Building projects are picking up pace in Carroll Gardens as city officials consider a preservation-minded change in zoning that would limit the size of new buildings.
If passed, it would force developers to change their plans to fit with new low-rise regulations — potentially costing them hundreds of thousands of dollars in condo sales and architectural fees.
“Look at the number of buildings under construction, it’s a race against the clock for them,” said Maria Pagano, president of the Carroll Gardens Neighborhood Association and an advocate of the rezoning, which would limit building heights to 50 feet, or five-stories, across a broad stretch of the Brownstone neighborhood.
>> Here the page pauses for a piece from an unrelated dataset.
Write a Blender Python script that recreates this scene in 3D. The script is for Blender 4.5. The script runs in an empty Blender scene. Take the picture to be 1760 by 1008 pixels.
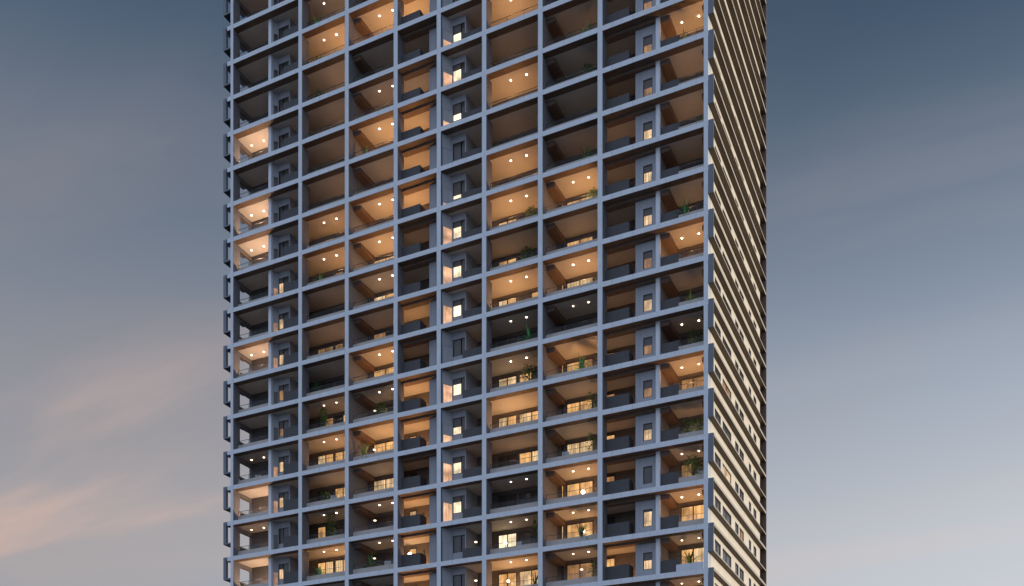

It will take at least another eight months for the proposed change to become law. Buildings that have foundations dug before the change is made will be grandfathered in under the current rules, which allow buildings to rise 70 feet.
A worker on the site of a residential development at 100 Luquer St. said that the project — which would be illegal under the proposed zoning — was running at top speed.
“We are going to be working full days from now on,” he said.
The tower, designed by post-modern starchitect Karl Fischer, will rise between Clinton and Henry streets near the BQE.
A half a block away on the corner of Luquer and Henry streets overlooking the highway, construction has begun on a 60-foot residential building. That building would be also be illegal under the rezoning. The building is now in excavation stages.
On the other side of the neighborhood, builders are putting finishing touches on a blocky 55-foot condo at 342 Bond St. near the Carroll Street bridge. Building plans for a controversial 70-foot condo building at 360 Smith St. have already been approved and engineers were on the site this week doing preliminary work.
The Department of City Planning declined to give any details on a timeline for a Carroll Gardens rezoning. A spokeswoman said that officials “recognize the need to study Carroll Gardens and work with community and elected officials to address the zoning.”
Carroll Gardens is not the only neighborhood that has approached the city with a rezoning proposal, creating a demand for planning services that Pagano and others worry will slow the tortoise-like process even more.